We recently covered Baltasar Kormákur’s Everest here at fxguide, a stunning film with VFX led by principal vendor RVX and overseen by visual effects supervisor Daði Einarsson. But the film’s visuals were also made possible thanks to the contribution of several other VFX vendors, including One of Us in London. In this special bonus article for fxinsiders, we talk to Dominic Parker and Emmanuel Pichereau from One of Us about their work for Everest, and we feature several before and after stills of their shots.
fxg: Can you talk about the DMP work – was this something you got from the main vendor and could re-use or was it more bespoke?
Dominic Parker: A high resolution 360 degree DMP of the Himalayas as seen from the summit was supplied by RVX. But … the entire narrative rests on some characters summitting too late in the day. And the photographs which made up the DMP were all taken at the time of day when you could be at the summit and still safely descend. So we had to entirely re-light the 360 – and in fact we ended up with three versions for different times of day. Other more straightforward modifications were made – adding detail, removing clouds, etc. So, while it was very helpful to have the RVX DMP as a starting point, the end results include almost nothing of the original.
fxg: From a compositing point of view, what challenges in particular do mountainous and snow settings pose given the brightness of the white backgrounds and blue skies?
Emmanuel Pichereau: The biggest challenge for putting together the summit shots was to find the look – to find a balance of deep blue sky, readable faces, painfully bright snow (there’s a reason why they wear dark goggles) – and to bring these together in a way which was compelling and beautiful. We looked at a lot of reference photography, and this makes the problem clear. If you expose for faces, the snowscape blows out completely. If you hold on to detail in the terrain, then the sky goes a surprisingly deep shade of blue, and faces disappear into shadow. We had to find a creative balance, which of course is something of a fiction, but which we believe works.
Add to this the complication that the entire summit sequence was shot on a greenscreen stage, and every time the exposure balance changed we had to re-work our edges… This project required a huge amount of re-working of shots, and this is a very difficult thing to accommodate – creatively, and in terms of schedule and budget.
fxg: What was your solution for adding ‘atmosphere’, mist and clouds into the shots? What was the right mix?
Emmanuel Pichereau: Adding atmos to the shots was an essential part of setting the scene at the summit. Reference footage has a sharpness of light, but also of atmosphere. The sun hits tiny particles of ice, and the effect is that you have fast moving layers of mist, but within this you have pings of light which are so brief that they don’t even motion blur. We spent a lot of design time finding the right balance of layers. We had a few practical elements against black, but our shots were so specific in angle and camera move and wind direction that we found it hard to use the practical stuff. And the practical elements in the plates, whilst giving a great energy to the performance, were often unusable in the comp, because they would fly off the edge of the green. So it came down to a lot of cg elements in different layers, bedded in with a few practicals.

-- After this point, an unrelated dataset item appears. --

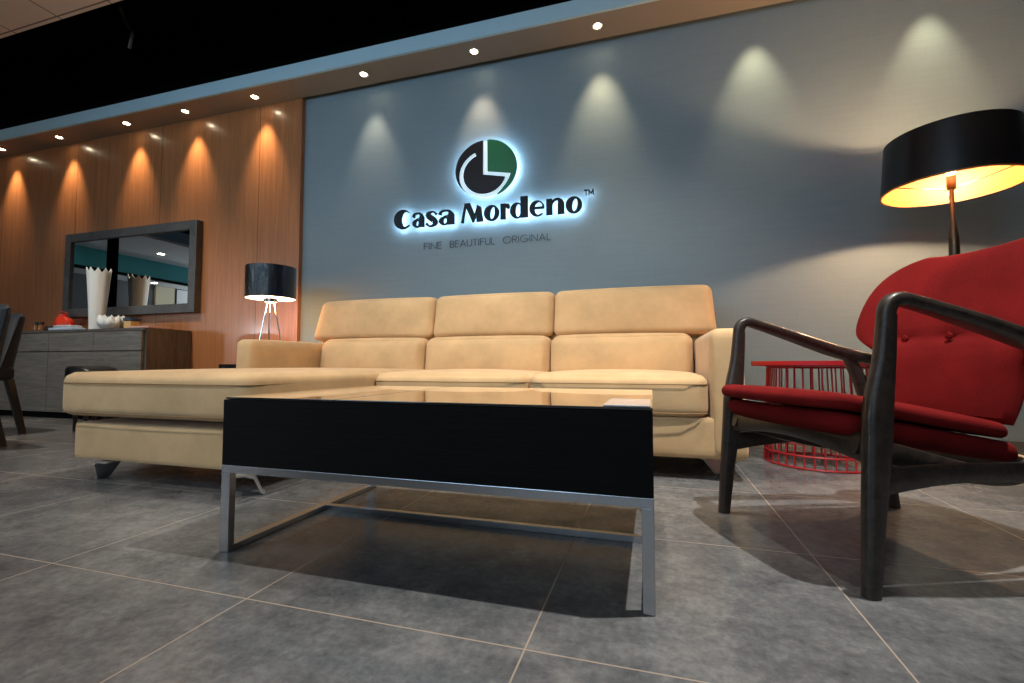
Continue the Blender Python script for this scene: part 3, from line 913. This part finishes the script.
def L_a(a, b):
    bowl = letter('a', a, b, [ell(.34, .27, .34, .29, n=36), ell(.40, .27, .12, .20, n=28)])
    arch = letter('a', a, b, [ribbon([(.06, .72), (.14, .93), (.40, 1.0), (.68, .90), (.78, .62)], [.20, .12, .10, .20, .38])])
    stem = letter('a', a, b, [rect(.56, .96, 0, .70)])
    link = letter('a', a, b, [ribbon([(.30, .54), (.45, .60), (.62, .60)], [.07, .07, .07])])
    return [bowl, arch, stem, link]
def L_s(a, b):
    return [letter('s', a, b, [ribbon([(.90, .80), (.70, .97), (.40, .98), (.20, .80), (.40, .60), (.68, .42), (.82, .22), (.60, .03), (.30, .01), (.06, .20)],
                                      [.20, .10, .14, .36, .44, .44, .36, .14, .10, .22])])]
def L_M(a, b):
    leg1 = letter('M', a, b, [[(.0, 0), (.10, 0), (.24, 1.30), (.16, 1.30)]])
    diag = letter('M', a, b, [[(.14, 1.33), (.40, 1.33), (.68, .30), (.52, 0)]])
    d2 = letter('M', a, b, [[(.50, 0), (.58, 0), (.80, 1.02), (.74, 1.10)]])
    leg2 = letter('M', a, b, [[(.72, 1.16), (.90, 1.0), (1.0, 0), (.70, 0)]])
    return [leg1, diag, d2, leg2]
def L_r(a, b):
    return [letter('r', a, b, [rect(.0, .56, 0, 1.04)]), letter('r', a, b, [ribbon([(.45, .70), (.62, .92), (.80, .95)], [.10, .16, .10])]), letter('r', a, b, [ell(.84, .84, .20, .17, n=20)])]
def L_d(a, b):
    return [letter('d', a, b, [ell(.38, .5, .38, .52, n=44), ell(.45, .5, .15, .44, n=36)]), letter('d', a, b, [rect(.58, .98, 0, 1.40)])]
def L_e(a, b):
    o = ell(.5, .5, .5, .52, -50, 180, 36, close=False)
    outer = ell(.5, .5, .5, .52, 8, 318, 50, close=False); inner = ell(.60, .5, .26, .43, 300, 22, 50, close=False)
    return [letter('e', a, b, [outer+inner]), letter('e', a, b, [rect(.3, .98, .47, .60)])]
def L_n(a, b):
    return [letter('n', a, b, [rect(.0, .34, 0, 1.04)]), letter('n', a, b, [ribbon([(.30, .70), (.44, .94), (.66, .98), (.80, .80), (.82, .60)], [.08, .10, .16, .30, .36])]), letter('n', a, b, [rect(.64, 1.0, 0, .68)])]
for fn, a, b in ((L_C, -1.985, -1.828), (L_a, -1.818, -1.712), (L_s, -1.703, -1.600), (L_a, -1.588, -1.452), (L_M, -1.398, -1.218), (L_o, -1.208, -1.092),
                 (L_r, -1.078, -1.008), (L_d, -1.003, -.862), (L_e, -.853, -.738), (L_n, -.725, -.592), (L_o, -.580, -.466)):
    o = put(fn(a, b))
# trade mark sign
tmz = 1.700
def seg2(p, q, w=.006):
    d = Vector((q[0]-p[0], q[1]-p[1], 0)).normalized(); n_ = Vector((-d.y, d.x, 0))*w/2
    return [(p[0]+n_.x, p[1]+n_.y), (q[0]+n_.x, q[1]+n_.y), (q[0]-n_.x, q[1]-n_.y), (p[0]-n_.x, p[1]-n_.y)]
tmx = -.448
b_all = [[seg2((tmx, tmz+.036), (tmx+.028, tmz+.036))], [seg2((tmx+.014, tmz), (tmx+.014, tmz+.036))],
         [seg2((tmx+.034, tmz), (tmx+.034, tmz+.039))], [seg2((tmx+.034, tmz+.038), (tmx+.049, tmz+.010))], [seg2((tmx+.049, tmz+.010), (tmx+.064, tmz+.038))], [seg2((tmx+.064, tmz), (tmx+.064, tmz+.039))]]
put(b_all, 'trademark_sign')
# acrylic stand-offs that carry the sign (pins)
# tagline in thin strokes straight on the wall
tagl = empty('sign_tagline', (-1.2, WY-.002, 1.41), 0, 'thin grey three-word tagline lettering beneath the shop name', 'sign')
def arcp(cx, cy, rx, ry, a0, a1, n=14): return ell(cx, cy, rx, ry, a0, a1, n, close=False)
G = {
 'F': (.50, [[(0, 0), (0, 1)], [(0, 1), (.5, 1)], [(0, .52), (.46, .52)]]),
 'I': (.04, [[(0, 0), (0, 1)]]),
 'N': (.70, [[(0, 0), (0, 1), (.7, 0), (.7, 1)]]),
 'E': (.50, [[(.5, 0), (0, 0), (0, 1), (.5, 1)], [(0, .52), (.47, .52)]]),
 'B': (.54, [[(0, 0), (0, 1), (.28, 1)]+arcp(.28, .76, .22, .24, 90, -90, 8)+[(0, .52)], [(.28, .52)]+arcp(.28, .26, .26, .26, 90, -90, 8)+[(0, 0)]]),
 'A': (.80, [[(0, 0), (.4, 1), (.8, 0)], [(.13, .33), (.67, .33)]]),
 'U': (.64, [[(0, 1), (0, .32)]+arcp(.32, .32, .32, .32, 180, 360, 12)+[(.64, 1)]]),
 'T': (.56, [[(0, 1), (.56, 1)], [(.28, 0), (.28, 1)]]),
 'L': (.44, [[(0, 1), (0, 0), (.44, 0)]]),
 'O': (1.0, [ell(.5, .5, .5, .51, 0, 360, 28, close=False)]),
 'R': (.56, [[(0, 0), (0, 1), (.26, 1)]+arcp(.28, .74, .25, .26, 90, -90, 8)+[(0, .48)], [(.26, .48), (.56, 0)]]),
 'G': (.98, [arcp(.5, .5, .5, .51, 45, 335, 22)+[(.97, .42), (.56, .42)]]),
}
def write(txt, x0, x1, z, h, parent):
    gap = .20; wid = sum(G[c][0] for c in txt)+gap*(len(txt)-1)
    k = (x1-x0)/wid; x = 0; bm = bmesh.new()
    for ch in txt:
        w, strokes = G[ch]
        for s in strokes:
            for p, q in zip(s, s[1:]):
                a = (x0+(x+p[0])*k, z+p[1]*h); b = (x0+(x+q[0])*k, z+q[1]*h)
                if (a[0]-b[0])**2+(a[1]-b[1])**2 < 1e-9: continue
                q4 = seg2(a, b, .0042)
                f = [bm.verts.new((u, WY-.004, v)) for u, v in q4]; g_ = [bm.verts.new((u, WY-.0005, v)) for u, v in q4]
                bm.faces.new(f); bm.faces.new(g_[::-1])
                for i in range(4): bm.faces.new((f[i], f[(i+1) % 4], g_[(i+1) % 4], g_[i]))
        x += w+gap
    return build('tagline_word', bm, M['tag_grey'], parent, smooth=False)
write('FINE', -1.742, -1.589, 1.412, .052, tagl)
write('BEAUTIFUL', -1.515, -1.143, 1.412, .052, tagl)
write('ORIGINAL', -1.074, -.704, 1.412, .052, tagl)

# ------------------------------------------------------------------ things hanging in the dark open ceiling
cb = build('hanging_cable', tube(smooth_path([(-4.15, 2.6, 3.42), (-4.1, 2.62, 3.3), (-4.0, 2.6, 3.18), (-4.02, 2.6, 3.05)], None, 5), .012, 8), mat('dull_cable', (.10, .09, .08), .5), loc=(-4.1, 2.6, 3.05))
tag(cb, 'dull looped cable hanging in the dark open ceiling, upper left', 'cable')

# ------------------------------------------------------------------ view
SC.view_settings.view_transform = 'Standard'; SC.view_settings.look = 'None'
SC.view_settings.exposure = 0.; SC.view_settings.gamma = 1.
SC.view_settings.use_curve_mapping = False
SC.cycles.use_denoising = True
SC.cycles.max_bounces = 8
SC.cycles.caustics_reflective = False; SC.cycles.caustics_refractive = False
SC.cycles.sample_clamp_indirect = 4.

fxg: For the storm, can you talk about your solution for the particles and ferocity of this?
Dominic Parker: The storm shots were obviously a big number for us. Looking at the wide establishing shots of the storm – at Base Camp and in the Khumbu Valley – we felt we could deal with these mostly with animated DMP. The reference we had for the storm front showed it as a lowering mass of dark cloud, but without a lot of internal turmoil. We projected DMP onto slowly developing geometry, and added layers of more particle based material on top of these. This approach worked well for these four or five establishing shots.
But the biggest shot for us was when Rob gets hit by the storm, and this shot could not be short-changed. It had to be a full cg broiling cloud rushing up the side of the mountain and hitting both climber and camera. The Director’s masterstroke was to add lighting deep in the heart of this dark cloud. This was all Houdini based atmos work, rendered through Mantra. On the shoot as the cloud reaches the climbers a burst of practical snow was thrown into the wind machine – and we added cg snow to this, so that we feel the physical impact, and we know that Rob is doomed.